Recomendações de Política
O estudo conclui que a política fiscal pode auxiliar a elevação da produtividade mediante a promoção de inovações. As principais conclusões e recomendações de política são as seguintes:
• Boas políticas de estabilização fiscal estimulam o P&D. Essas políticas podem ajudar as empresas a manter suas atividades de P&D durante recessões. O estudo encontrou novas evidências que a estabilização fiscal é especialmente importante para as empresas que dependem de funding externo.
• Governos deveriam fazer mais para encorajar o P&D. Nas economias avançadas, os investimentos privados em P&D precisam ser aumentados em 40%, em média, para alcançar os níveis que são eficientes em perspectiva nacional. Alcançados esses níveis, o crescimento do PIB poderia alcançar 5% no longo prazo. O custo fiscal associado é estimado em 0,4% do PIB por ano. No âmbito global, os benefícios da ampliação dos investimentos privados em P&D seriam maiores em razão do efeito de transbordamento do conhecimento. Nas economias avançadas, esse resultado poderia ser alcançado mediante políticas bem-desenhadas que incluam incentivos fiscais às atividades privadas de P&D e investimento público complementar em pesquisa básica. Nas economias de mercado emergente e de renda média, o estímulo ao P&D também pode contribuir para o aumento da produtividade, desde que os países tenham uma base forte de capital humano.

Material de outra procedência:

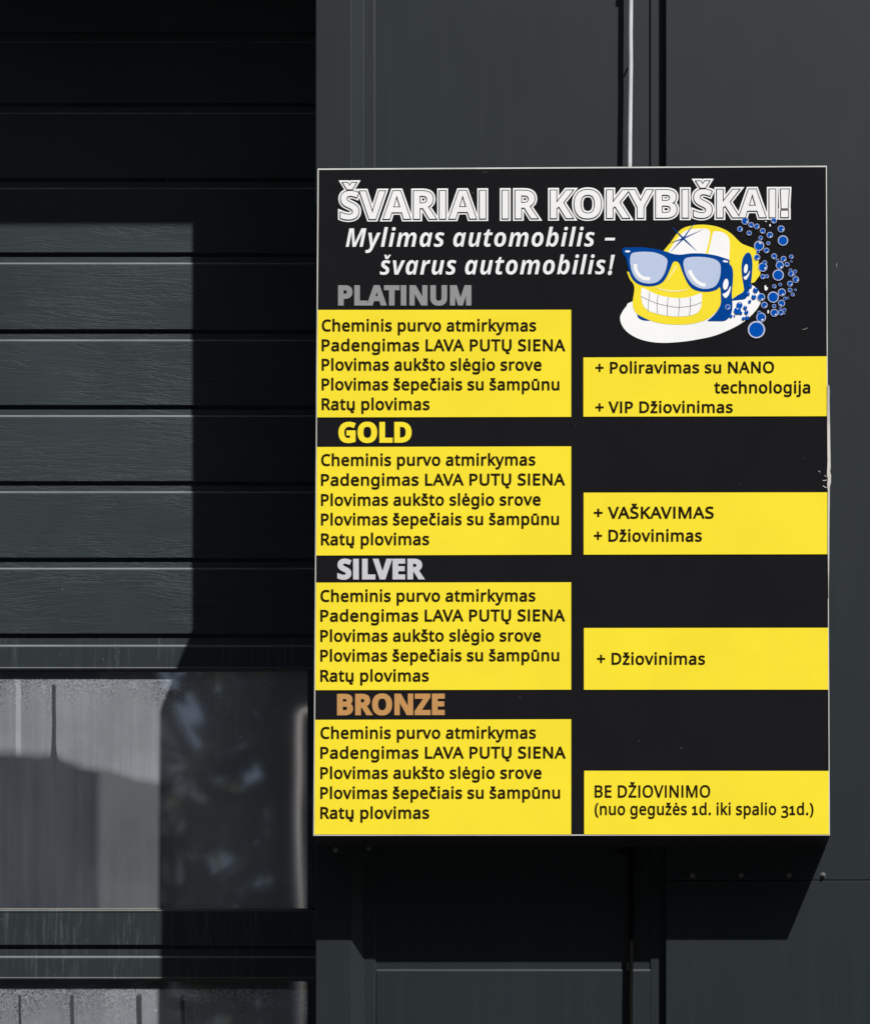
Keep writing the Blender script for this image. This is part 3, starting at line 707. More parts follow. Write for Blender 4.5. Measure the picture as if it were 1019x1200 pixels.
def glint_ledges(o):  # paints the glint onto upward-facing strips
    o.data.materials.append(M['ledge'])
    for f in o.data.polygons:
        c = f.center
        if f.normal.z > .28 and f.normal.y < -.05 and c.y < YD + .004:
            f.material_index = 1
    return o


ribbed_section([-315, -225, -135, -46], 36)
ribbed_section([36.2, 120, 208, 296, 386.2, 475, 564.3, 654], 743)


def window_section(Yg, Yt, Yb, Yend, glass):
    """Yg groove row, Yt/Yb top and bottom of the opening, Yend next groove."""
    XL, XR = xof(-1440, YD), xof(361.3, YD)
    g = 7.6
    back = YD + .045
    m = MB()
    top = [(dd(6), dz(Yg)), (dd(6), dz(Yg + 3.4)), (dd(2.8), dz(Yg + 4.4)), (dd(2.6), dz(Yg + 12.0)), (dd(1.7), dz(Yg + 12.6)), (dd(.9), dz(Yg + 13.4)),
           (dd(.4), dz(Yg + 14.4)), (dd(.1), dz(Yg + 15.4)), (dd(0), dz(Yg + 16.4)), (dd(0), dz(Yt - 3)), (dd(-.5), dz(Yt - 2.2)), (dd(-.5), dz(Yt - .8)), (dd(.5), dz(Yt)), (back, dz(Yt)), (back, dz(Yg))]
    m.extrude_x(top, XD0, XD1)
    bot = [(dd(g - 1.5), dz(Yb)), (dd(.6), dz(Yb + 1.6)), (dd(-.4), dz(Yb + 2.6)), (dd(-.4), dz(Yb + 4.2)), (dd(0), dz(Yb + 4.8)),
           (dd(0), dz(Yend - .8)), (dd(.6), dz(Yend - .1)), (back, dz(Yend - .1)), (back, dz(Yb))]
    m.extrude_x(bot, XD0, XD1)
    m.box(XR, XD1, dd(0), back, dz(Yb) + .0005, dz(Yt) - .0005)
    m.box(XD0, XL, dd(0), back, dz(Yb) + .0005, dz(Yt) - .0005)
    sec = glint_ledges(m.build('window_section', M['rail'], door))
    MB().box(XL, XR, dd(g), dd(g) + .02, dz(Yb) + .0008, dz(Yt) - .0008).build('window_pane', glass, sec)
    s = MB()
    s.extrude_x([(dd(g) - .0004, dz(Yb - 1.4)), (dd(g - 1.4), dz(Yb - 1.0)), (dd(g - 1.6), dz(Yb) + .0003), (dd(g) - .0004, dz(Yb) + .0003)], XL, XR)
    s.build('window_seal', M['bead'], sec)
    MB().box(XR - 1.6 * PX, XR - .0003, dd(g - 1.2), dd(g) - .0004, dz(Yb - 1.6), dz(Yt) - .001).build('window_seal', M['rubber'], sec)
    return sec


YG = dd(7.6)
g1 = mat_glass('fogged_pane', YG, 785, [(-200, 880), (0, 884), (40, 888), (62, 889), (75, 893), (95, 901), (120, 907), (160, 916), (190, 921), (240, 926), (290, 908), (312, 870), (325, 820), (400, 760)],
               [(63.0, 2.3, 892, 3.2)], [(21.5, 3.2, 889)])
g2 = mat_glass('fogged_pane_wet', YG, 1149, [(-200, 1430), (0, 1430), (100, 1430), (190, 1430), (235, 1400), (290, 1300), (340, 1230), (400, 1200)],
               [(23.3, 1.5, 1600, 0), (84.5, 2.2, 1600, 0), (163, 3.2, 1600, 0), (214, 2.5, 1600, 0)], [])
window_section(743.2, 785, 1065, 1108, g1)
window_section(1108.2, 1148.5, 1429, 1472, g2)
ribbed_section([1472.2 + 89.5 * i for i in range(13)], 2640)
MB().box(XD0, XD1, dd(4), YD + .04, .004, dz(2640.4)).build('bottom_seal', M['rubber'], door)

# ------------------------------------------------------------------ lettering
KERN = {'AV': -46, 'VA': -46, 'AU': -6, 'LA': 14, 'TU': -4, 'UT': -4, 'PU': 0, 'TŲ': -4, 'KA': -12, 'KO': -20, 'KY': -22, 'YB': -6, 'VI': 0,
        'VE': -4, 'ER': 0, 'OL': 0, 'ŠV': -14, 'ŠK': 0, 'Ra': -10, 'AR': 0, 'LV': -60, 'ZE': 0, 'LD': 0, 'AT': -50, 'AŠ': -10}


def parse(s):
    a, *cs = s.split('|')
    out = []
    for c in cs:
        toks = c.split(' ')
        pts, ctl = [], {}
        for t in toks:
            q = t[0] == 'q'
            x, y = (float(v) for v in t.lstrip('q').split(','))
            if q:
                ctl[len(pts) - 1] = (x, y)
            else:
                pts.append((x, y))
        poly = []
        n = len(pts)
        for i in range(n):
            p, e = pts[i], pts[(i + 1) % n]
            poly.append(p)
            if i in ctl:
                k = ctl[i]
                for u in (.25, .5, .75):
                    w = 1 - u
                    poly.append((w * w * p[0] + 2 * w * u * k[0] + u * u * e[0], w * w * p[1] + 2 * w * u * k[1] + u * u * e[1]))
        out.append(clean(poly))
    return float(a), out


def clean(poly, eps=1.2):
    out = []
    for p in poly:
        if not out or abs(p[0] - out[-1][0]) + abs(p[1] - out[-1][1]) > eps:
            out.append(p)
    while len(out) > 2 and abs(out[0][0] - out[-1][0]) + abs(out[0][1] - out[-1][1]) <= eps:
        out.pop()
    return out


def area(p):
    return .5 * sum(p[i][0] * p[(i + 1) % len(p)][1] - p[(i + 1) % len(p)][0] * p[i][1] for i in range(len(p)))


def cw(p):
    return p if area(p) < 0 else p[::-1]


def offset(poly, d, limit=2.2):
    """Move a contour to its left by d (outwards for a clockwise outer, inwards for a hole)."""
    if abs(d) < 1e-6:
        return poly
    n, out = len(poly), []
    for i in range(n):
        a, b, c = poly[i - 1], poly[i], poly[(i + 1) % n]
        u = (b[0] - a[0], b[1] - a[1])
        v = (c[0] - b[0], c[1] - b[1])
        lu, lv = math.hypot(*u) or 1, math.hypot(*v) or 1
        nu, nv = (-u[1] / lu, u[0] / lu), (-v[1] / lv, v[0] / lv)
        s = (nu[0] + nv[0], nu[1] + nv[1])
        k = 1 + nu[0] * nv[0] + nu[1] * nv[1]
        if k < .35:
            out.append((b[0] + nu[0] * d * 1.02 + u[0] / lu * abs(d) * .8, b[1] + nu[1] * d * 1.02 + u[1] / lu * abs(d) * .8))
            out.append((b[0] + nv[0] * d * 1.02 - v[0] / lv * abs(d) * .8, b[1] + nv[1] * d * 1.02 - v[1] / lv * abs(d) * .8))
            continue
        out.append((b[0] + s[0] * d / k, b[1] + s[1] * d / k))
    return out


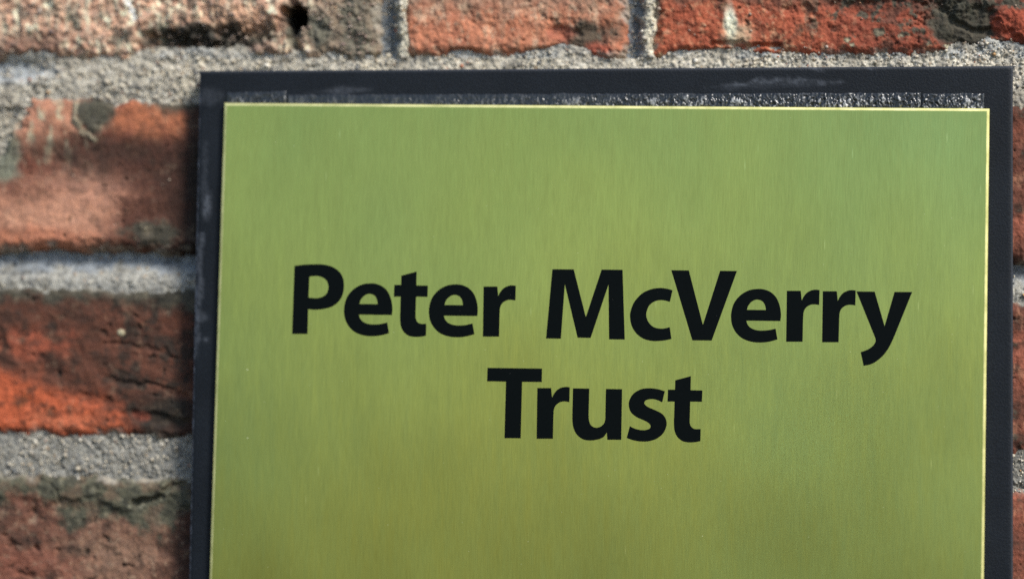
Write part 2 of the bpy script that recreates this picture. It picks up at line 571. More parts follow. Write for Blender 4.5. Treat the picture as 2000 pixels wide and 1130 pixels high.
def brick_colour(b, u, v, d, pit, nub):
    s = b[4]
    sh = u.shape + (3,)
    n1 = fbm(u, v, 120, 4, s + 300); n2 = fbm(u, v, 40, 4, s + 310)
    n3 = fbm(u, v, 14, 3, s + 320); nv = fbm(u, v, 18, 4, s + 330, stretch=3.0)
    c = np.broadcast_to(RED, sh).copy()
    if s == 11:
        c = mix(c, PINK, np.ones_like(u) * 0.75)
        c = mix(c, lin(160, 112, 92), ss(-0.1, 0.7, n2))
        c = mix(c, ASH, ss(0.0, 0.7, nv + 0.25 * n1) * 0.75)
        g1 = fbm(u, v, 20, 4, 411, gain=0.7, stretch=1.8); g2 = fbm(u, v, 30, 4, 412, gain=0.7, stretch=1.4)
        c = mix(c, CREAM * 1.15, ss(0.15, 0.75, g1 + 0.25 * nv) * 0.8)
        c = mix(c, lin(84, 80, 74), ss(0.15, 0.8, g2 - 0.25 * g1) * 0.7)
        c = mix(c, lin(200, 142, 116), ss(0.2, 0.8, fbm(u, v, 46, 4, 413, gain=0.6)) * 0.6)
        c = mix(c, LIME, seg(u, v, [(247, -10), (252, 12), (262, 34)], 6, n2 * 0.4) * 0.8)
        c = mix(c, CREAM, seg(u, v, [(338, 18), (322, 40), (314, 66)], 5, n2 * 0.4) * 0.8)
        c = mix(c, lin(196, 128, 96), blob(u, v, 450, 40, 60, 34, 0.6, n2 * 0.4) * 0.8)
        c = mix(c, lin(140, 82, 68), blob(u, v, 50, 90, 100, 26, 0.5, n2 * 0.4) * 0.8)
        c = mix(c, lin(128, 100, 86), ss(590, 615, u + 10 * n2) * 0.8)
        c = mix(c, SOOT, blob(u, v, 695, 60, 34, 80, 0.6, n2 * 0.5) * 0.7)
        c = mix(c, SOOT, blob(u, v, 625, 60, 34, 30, 0.6, n2 * 0.5) * 0.8)
        c = mix(c, CHAR_SHADE, blob(u, v, 400, 78, 130, 28, 0.45, n2 * 0.6) * 0.95)  # shade of the cavity painted into the colour
        c = mix(c, CHAR_SHADE * 0.6, blob(u, v, 577, 36, 26, 34, 0.3, n2 * 0.3))  # darkness inside the hole, painted as well as modelled
        c = mix(c, SOOT, seg(u, v, [(560, 60), (570, 90), (590, 120)], 12, n2 * 0.4) * 0.8)
        c = mix(c, lin(160, 112, 100), blob(u, v, 510, 102, 32, 16, 0.5))
    elif s == 12:
        c = mix(c, SALMON, 0.8 + 0.2 * n1)
        c = mix(c, lin(176, 96, 72), ss(0, 0.8, n2) * 0.7)
        c = mix(c, lin(112, 76, 66), ss(0.25, 0.8, nv * 0.7 + n3 * 0.5) * 0.6)
        c = mix(c, PINK, ss(0.1, 0.8, nv + 0.3 * n1) * 0.6)
        c = mix(c, lin(150, 116, 104), ss(50, -20, v + 26 * n2) * 0.85)
        c = mix(c, lin(214, 176, 156), ss(0.2, 0.8, fbm(u, v, 24, 4, 433, gain=0.7, stretch=2)) * 0.45)
        c = mix(c, ASH, ss(0.45, 0.9, n3 * 0.7 + n2 * 0.5) * 0.4)
        c = mix(c, SOOT, blob(u, v, 1150, 72, 62, 26, 0.5, n2 * 0.5, -0.25) * 0.85)
        c = mix(c, lin(180, 70, 48), blob(u, v, 1172, 98, 26, 16, 0.5, n2 * 0.4) * 0.8)
        c = mix(c, lin(180, 84, 62), blob(u, v, 1095, 66, 24, 18, 0.4, n2 * 0.3) * 0.7)
    elif s == 13:
        c = mix(c, lin(190, 92, 64), ss(-0.4, 0.6, n2))
        c = mix(c, lin(196, 132, 106), ss(0.1, 0.8, n3 * 0.6 + n2 * 0.3) * blob(u, v, 1400, 40, 180, 90, 0.5))
        c = mix(c, CREAM, nub * blob(u, v, 1370, 80, 130, 40, 0.5) * 0.8)
        c = mix(c, lin(120, 88, 78), ss(22, -16, v + 16 * n2) * 0.8)
        q1 = fbm(u, v, 52, 5, 441, gain=0.65); q2 = fbm(u, v, 20, 4, 442, gain=0.7)
        c = mix(c, lin(112, 62, 50), ss(0.1, 0.7, q1) * 0.6)
        c = mix(c, lin(206, 164, 136), ss(0.25, 0.8, q2 + 0.2 * q1) * (0.35 + 0.35 * ss(70, 100, v)))
        soot = ss(0.0, 0.35, q1 + 0.3 * q2 + ss(52, -6, v) * 0.9 - 0.55 + 0.35 * ss(1640, 1900, u)) * ss(1560, 1680, u)
        c = mix(c, lin(86, 84, 78), soot * 0.95)
        c = mix(c, lin(196, 170, 140), ss(0.12, 0.0, np.abs(soot - 0.5)) * ss(40, 70, v) * ss(0.0, 0.5, q2) * 0.8)
        c = mix(c, LIME, blob(u, v, 1427, 48, 11, 36, 0.5, n2 * 0.3 + n3 * 0.15))
        c = mix(c, CREAM, blob(u, v, 1440, 66, 26, 20, 0.7, n3 * 0.4) * 0.6)
        c = mix(c, lin(146, 66, 52), ss(1560, 1700, u) * 0.6)
        c = mix(c, SOOT, ss(0.15, 0.5, n2 + n3 * 0.25 + ss(60, 0, v) * 0.5 - 0.25) * ss(1500, 1640, u) * 0.92)
        c = mix(c, CREAM, ss(0.5, 0.9, n2 * 0.8 + n3 * 0.4) * ss(1560, 1600, u) * ss(50, 90, v) * 0.7)
        c = mix(c, SOOT * 0.8, blob(u, v, 1895, 52, 88, 52, 0.25, n2 * 0.35, 0.3) * 0.95)
        c = mix(c, lin(176, 74, 52), blob(u, v, 1978, 48, 34, 34, 0.2, n2 * 0.4) * 0.95)
    elif s == 21:
        c = mix(c, lin(140, 74, 60), np.ones_like(u) * 0.9)
        c = mix(c, lin(206, 134, 112), blob(u, v, 80, 430, 190, 75, 0.9, n1 * 0.45 + n2 * 0.2))
        c = mix(c, lin(212, 116, 84), blob(u, v, 70, 465, 120, 20, 0.6, n2 * 0.4) * 0.8)
        c = mix(c, lin(196, 128, 112), blob(u, v, 200, 350, 90, 40, 0.7, n2 * 0.3) * 0.75)
        c = mix(c, lin(206, 130, 106), blob(u, v, 70, 230, 90, 60, 0.5, n2 * 0.5) * 0.9)
        c = mix(c, CREAM, ss(0.1, 0.7, nv + 0.2 * n3) * blob(u, v, 80, 250, 110, 70, 0.5) * 0.85)
        c = mix(c, ASH, blob(u, v, 12, 300, 26, 60, 0.5, n2 * 0.4))
        c = mix(c, lin(200, 104, 62), blob(u, v, 300, 236, 90, 42, 0.5, n2 * 0.45 + n1 * 0.4) * 0.95)
        c = mix(c, BURNT_SHADE, blob(u, v, 250, 303, 170, 40, 0.9, n2 * 0.5 + n1 * 0.5) * 0.9)  # band of dappled shade painted as a dark tone
        c = mix(c, lin(104, 56, 46), ss(150, 330, u + 50 * n1 + 18 * n2 - (v - 400) * 0.15) * ss(270, 330, v + 16 * n2) * 0.92)  # dark right side stands in for soft shade
        c = mix(c, lin(76, 48, 42), ss(270, 370, u + 18 * n2) * ss(260, 330, v) * 0.7)  # soft shadow beside the board, painted in
        c = mix(c, SOOT, blob(u, v, 185, 222, 34, 38, 0.25, n2 * 0.3) * 0.95)
        c = mix(c, SOOT, blob(u, v, 350, 200, 60, 20, 0.4, n2 * 0.4) * 0.9)
        c = mix(c, lin(190, 170, 150), seg(u, v, [(150, 205), (146, 230), (160, 255), (186, 274)], 6, n2 * 0.4) * 0.8)
        c = mix(c, SOOT, blob(u, v, 290, 455, 56, 24, 0.3, n2 * 0.6) * 0.85)
        c = mix(c, CHAR_SHADE, ss(355, 380, u + 8 * n2) * 0.7)  # darkest strip of the painted shadow next to the board
        c = mix(c, CREAM, nub * (ss(380, 480, v) * 0.6))
    elif s == 31:
        c = mix(c, lin(118, 70, 58), np.ones_like(u) * 0.95)
        c = mix(c, lin(96, 62, 54), ss(-0.2, 0.6, n2) * 0.7)
        k = ss(0, 1, (v - 700 - (u - 30) * 0.32 + 28 * n1 + 16 * n2) / 60.0)
        c = mix(c, lin(206, 92, 54), k * ss(300, 225, u + 20 * n2))
        c = mix(c, lin(198, 92, 66), blob(u, v, 70, 670, 60, 26, 0.6, n2 * 0.5) * 0.7)
        c = mix(c, lin(216, 112, 80), blob(u, v, 150, 825, 80, 16, 0.6, n2 * 0.4) * 0.6)
        c = mix(c, lin(176, 92, 44), ss(0.2, 0.7, n2) * blob(u, v, 30, 810, 70, 50, 0.6) * 0.6)
        c = mix(c, BURNT_SHADE, ss(0.1, 0.6, n2 * 0.7 + n3 * 0.4) * ss(560, 640, v) * 0.6)  # burnt mottling that also stands in for dappled shade
        c = mix(c, SOOT, ss(600, 570, v + 20 * n2 - ss(200, 330, u) * 18) * 0.9)
        c = mix(c, CHAR_SHADE, blob(u, v, 320, 810, 75, 40, 0.5, n2 * 0.6) * 0.85)
        c = mix(c, CHAR_SHADE, ss(0.1, 0.6, fbm(u, v, 55, 5, 777, gain=0.65)) * ss(150, 260, u) * 0.75)
        c = mix(c, lin(168, 78, 60), blob(u, v, 275, 812, 16, 10, 0.5, n2 * 0.4) * 0.8)
        c = mix(c, lin(150, 92, 72), ss(0.3, 0.8, n1) * ss(230, 330, u) * 0.4)
        c = mix(c, CREAM, blob(u, v, 236, 649, 7, 6, 0.3))
    elif s == 41:
        c = mix(c, lin(150, 92, 78), np.ones_like(u) * 0.9)
        c = mix(c, lin(112, 74, 66), ss(-0.1, 0.6, n2) * 0.7)
        c = mix(c, lin(176, 126, 108), blob(u, v, 215, 1085, 100, 50, 0.6, n2 * 0.5) * 0.8)
        c = mix(c, lin(172, 92, 74), blob(u, v, 40, 1105, 110, 34, 0.6, n2 * 0.5) * 0.8)
        c = mix(c, lin(104, 66, 56), ss(290, 360, u + 16 * n2) * 0.7)  # painted shade towards the board
        c = mix(c, lin(190, 160, 140), ss(0.45, 0.9, n3) * 0.35)
        lim = 968 + 46 * ss(50, 150, u) + 26 * ss(230, 290, u) - 44 * ss(320, 370, u) + 16 * n1 + 12 * n2
        sm = ss(16, -16, v - lim + 9 * n3) * (0.65 + 0.35 * ss(-0.5, 0.2, n2))
        c = mix(c, lin(120, 116, 102), sm * 0.98)
        c = mix(c, lin(86, 84, 78), sm * ss(0.0, 0.6, n2) * 0.7)
        c = mix(c, lin(160, 150, 136), sm * ss(0.35, 0.8, n2 * 0.5 + n3 * 0.6) * 0.5)
    else:
        c = mix(c, lin(140, 70, 54), ss(-0.3, 0.5, n1))
        c = mix(c, BURNT_SHADE, ss(0.0, 0.7, n2) * 0.7)
        c = mix(c, lin(196, 120, 92), ss(0.3, 0.8, nv) * 0.5)
        c = mix(c, SOOT, ss(0.35, 0.8, n2 * 0.6 + n3 * 0.5) * 0.7)
    c = mix(c, CHAR_SHADE, pit * 0.6)  # pit hollows darkened in the colour too
    if s in (21, 31, 41):     # soot caught in the pores, lime bloom on the worn skin
        m1 = fbm(u, v, 26, 5, s + 360, gain=0.75); m2 = fbm(u, v, 70, 4, s + 361, gain=0.6)
        c = mix(c, CHAR_SHADE, ss(0.25, 0.75, m1 + 0.45 * m2) * (0.30 if s == 21 else 0.45))
        c = mix(c, lin(196, 170, 150), ss(0.40, 0.95, -m1 + 0.5 * m2) * (0.12 if s != 41 else 0.25))
    sat, gain = {11: (0.56, 1.28), 12: (0.78, 0.88), 13: (0.86, 0.78), 21: (0.76, 0.76), 31: (0.88, 0.72), 41: (0.76, 0.56)}.get(s, (0.7, 0.75))
    lum = (c @ np.array([0.3, 0.5, 0.2]))[..., None]
    c = np.clip(lum + (c - lum) * sat, 0.004, 1) * gain
    c = c * np.clip(lum / 0.15, 0.25, 2.2) ** 0.32 * np.array([1.0, 1.06, 0.89])
    # mortar smeared and caught along the worn arris
    ed = ss(13, 1, d + 6 * n2 + 4 * n3)
    c = mix(c, lin(158, 152, 140), ed * ss(-0.25, 0.45, fbm(u, v, 60, 3, s + 340)) * 0.85)
    c = c * (1 + 0.14 * n3[..., None] + 0.06 * fbm(u, v, 5, 2, s + 350)[..., None])
    return np.clip(c, 0.004, 0.9)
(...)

• Desenho cuidadoso dos incentivos fiscais ao P&D é imperativo. Os governos podem investir mais em P&D público, tais como pesquisas científicas de base que irão impulsionar as atividades de pesquisas das próprias empresas. O estudo encontrou evidências de que subsídios às pesquisas e os incentivos fiscais aos gastos com P&D podem efetivamente promover o crescimento da produtividade. Todavia, alguns desses incentivos, como o tratamento fiscal favorável aos rendimentos de propriedade intelectual, têm elevado custo fiscal e fornecem, na prática, pouco estímulo à inovação. Em alguns casos, esses incentivos são apenas parte de uma estratégia agressiva de concorrência fiscal.
• Transferência tecnológica em economias em desenvolvimento e de mercado emergente requer melhores instituições, infraestrutura e educação. A análise mostrou que os incentivos fiscais comumente utilizados para atrair IED são extremamente ineficazes e custosos. Boas instituições são mais eficazes na atração de investimento externo. Ademais, esses países necessitam fortalecer suas capacidades de absorção de tecnologia do exterior mediante a melhora do seu capital humano e de sua base de infraestrutura.
• Os incentivos e preferências devem ter como alvo empresas recém-criadas e não pequenas empresas. A análise empírica realizada mostrou que a tributação da renda tem um efeito apenas modesto sobre a taxa de entrada das empresas. O tratamento fiscal preferencial de pequenas empresas deve ser evitado, porque é um instrumento muito pouco efetivo para estimular de modo eficiente a atividade empresarial. Na verdade, pode prejudicar ao criar uma armadilha que compromete o crescimento dessas empresas, que evitariam crescer para preservar a elegibilidade aos benefícios fiscais. Um bem-desenhado programa de alívio fiscal para novas empresas poderia promover o empreendedorismo e inovação.